→ Written instruction
Beginning with the first line of the data below, extract each line up to and including the one containing "PI = math.pi". Copy them exactly and add nothing.

** START OF Record extracts **

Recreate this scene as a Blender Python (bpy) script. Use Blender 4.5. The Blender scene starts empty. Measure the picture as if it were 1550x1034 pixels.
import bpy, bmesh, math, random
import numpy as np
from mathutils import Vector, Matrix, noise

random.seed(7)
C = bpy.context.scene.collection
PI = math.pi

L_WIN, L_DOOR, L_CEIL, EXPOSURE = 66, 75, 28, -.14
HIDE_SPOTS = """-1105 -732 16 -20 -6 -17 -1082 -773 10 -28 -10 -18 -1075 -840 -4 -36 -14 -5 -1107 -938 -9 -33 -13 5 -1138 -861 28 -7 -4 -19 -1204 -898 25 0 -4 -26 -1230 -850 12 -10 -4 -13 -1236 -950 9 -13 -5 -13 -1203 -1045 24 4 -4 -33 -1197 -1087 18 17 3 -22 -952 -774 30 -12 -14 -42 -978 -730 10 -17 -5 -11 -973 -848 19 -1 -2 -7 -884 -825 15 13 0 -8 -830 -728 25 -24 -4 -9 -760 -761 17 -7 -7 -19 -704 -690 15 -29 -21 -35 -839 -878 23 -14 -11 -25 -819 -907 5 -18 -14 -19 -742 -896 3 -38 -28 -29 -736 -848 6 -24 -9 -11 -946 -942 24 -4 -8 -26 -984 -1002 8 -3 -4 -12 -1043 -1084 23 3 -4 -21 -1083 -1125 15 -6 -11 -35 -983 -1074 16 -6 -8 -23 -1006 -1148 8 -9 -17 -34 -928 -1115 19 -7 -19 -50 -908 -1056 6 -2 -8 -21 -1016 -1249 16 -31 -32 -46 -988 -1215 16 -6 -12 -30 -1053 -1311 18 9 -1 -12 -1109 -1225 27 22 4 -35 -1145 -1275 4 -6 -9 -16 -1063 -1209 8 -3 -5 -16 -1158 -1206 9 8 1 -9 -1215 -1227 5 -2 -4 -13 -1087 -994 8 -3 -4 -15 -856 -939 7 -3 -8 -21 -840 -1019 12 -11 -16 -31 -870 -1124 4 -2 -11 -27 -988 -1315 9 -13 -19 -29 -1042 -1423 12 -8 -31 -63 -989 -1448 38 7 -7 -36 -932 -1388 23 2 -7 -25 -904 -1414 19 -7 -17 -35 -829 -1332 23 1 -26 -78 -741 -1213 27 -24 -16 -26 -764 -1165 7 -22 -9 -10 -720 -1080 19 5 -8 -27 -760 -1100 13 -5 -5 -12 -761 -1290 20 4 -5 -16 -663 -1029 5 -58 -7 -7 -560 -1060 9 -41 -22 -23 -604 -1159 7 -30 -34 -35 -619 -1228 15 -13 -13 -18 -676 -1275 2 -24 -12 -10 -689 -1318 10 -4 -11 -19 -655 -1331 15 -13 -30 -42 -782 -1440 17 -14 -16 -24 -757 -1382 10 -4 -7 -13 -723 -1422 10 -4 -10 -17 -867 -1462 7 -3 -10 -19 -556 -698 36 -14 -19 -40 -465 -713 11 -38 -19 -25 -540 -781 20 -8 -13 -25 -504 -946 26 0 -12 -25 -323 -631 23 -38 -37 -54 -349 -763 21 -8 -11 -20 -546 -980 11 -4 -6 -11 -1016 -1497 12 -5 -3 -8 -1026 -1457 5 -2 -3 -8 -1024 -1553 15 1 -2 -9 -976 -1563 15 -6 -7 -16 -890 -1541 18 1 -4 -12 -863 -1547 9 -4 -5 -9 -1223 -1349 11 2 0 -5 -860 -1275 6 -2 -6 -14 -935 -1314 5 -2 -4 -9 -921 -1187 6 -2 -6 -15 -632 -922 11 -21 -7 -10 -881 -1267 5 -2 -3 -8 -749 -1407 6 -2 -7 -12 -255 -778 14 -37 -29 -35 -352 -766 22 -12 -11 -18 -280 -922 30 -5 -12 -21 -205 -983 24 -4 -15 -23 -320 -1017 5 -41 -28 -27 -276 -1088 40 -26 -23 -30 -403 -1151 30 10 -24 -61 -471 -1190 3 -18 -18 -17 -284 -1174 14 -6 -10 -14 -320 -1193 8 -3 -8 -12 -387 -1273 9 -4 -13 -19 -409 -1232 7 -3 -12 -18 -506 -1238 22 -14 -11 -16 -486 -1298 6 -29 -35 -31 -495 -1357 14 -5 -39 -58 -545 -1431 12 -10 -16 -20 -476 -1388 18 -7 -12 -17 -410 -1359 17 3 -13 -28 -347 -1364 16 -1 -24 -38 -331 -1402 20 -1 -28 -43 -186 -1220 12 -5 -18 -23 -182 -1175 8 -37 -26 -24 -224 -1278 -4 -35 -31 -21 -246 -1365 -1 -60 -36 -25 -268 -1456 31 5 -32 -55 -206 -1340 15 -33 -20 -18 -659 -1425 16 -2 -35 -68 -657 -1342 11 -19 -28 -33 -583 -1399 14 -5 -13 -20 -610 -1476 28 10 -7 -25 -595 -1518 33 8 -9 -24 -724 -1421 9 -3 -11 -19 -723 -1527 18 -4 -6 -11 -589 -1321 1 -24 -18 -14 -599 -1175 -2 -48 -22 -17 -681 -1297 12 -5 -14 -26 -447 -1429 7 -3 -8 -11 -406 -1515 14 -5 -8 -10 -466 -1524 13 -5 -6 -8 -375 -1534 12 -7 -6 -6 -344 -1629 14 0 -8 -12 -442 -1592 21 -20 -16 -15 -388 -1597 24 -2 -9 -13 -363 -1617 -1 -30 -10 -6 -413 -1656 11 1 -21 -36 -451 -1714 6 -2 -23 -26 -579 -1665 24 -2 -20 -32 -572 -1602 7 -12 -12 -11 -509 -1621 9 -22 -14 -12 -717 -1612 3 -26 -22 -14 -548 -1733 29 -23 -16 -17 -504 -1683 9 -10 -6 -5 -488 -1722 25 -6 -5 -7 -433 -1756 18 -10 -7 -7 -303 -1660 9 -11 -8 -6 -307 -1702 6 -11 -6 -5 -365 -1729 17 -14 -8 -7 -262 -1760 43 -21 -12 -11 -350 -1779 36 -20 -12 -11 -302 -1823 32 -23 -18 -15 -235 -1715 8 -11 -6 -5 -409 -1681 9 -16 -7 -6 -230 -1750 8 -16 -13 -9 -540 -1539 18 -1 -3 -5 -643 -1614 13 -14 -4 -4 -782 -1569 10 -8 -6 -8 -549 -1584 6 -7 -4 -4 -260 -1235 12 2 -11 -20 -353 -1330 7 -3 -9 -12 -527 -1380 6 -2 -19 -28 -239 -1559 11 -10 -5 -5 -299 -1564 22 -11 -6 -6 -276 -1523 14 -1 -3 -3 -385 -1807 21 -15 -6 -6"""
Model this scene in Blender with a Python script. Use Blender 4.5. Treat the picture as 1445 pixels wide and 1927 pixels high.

** END OF Record extracts **

→ Answer to the problem
Recreate this scene as a Blender Python (bpy) script. Use Blender 4.5. The Blender scene starts empty. Measure the picture as if it were 1550x1034 pixels.
import bpy, bmesh, math, random
import numpy as np
from mathutils import Vector, Matrix, noise

random.seed(7)
C = bpy.context.scene.collection
PI = math.pi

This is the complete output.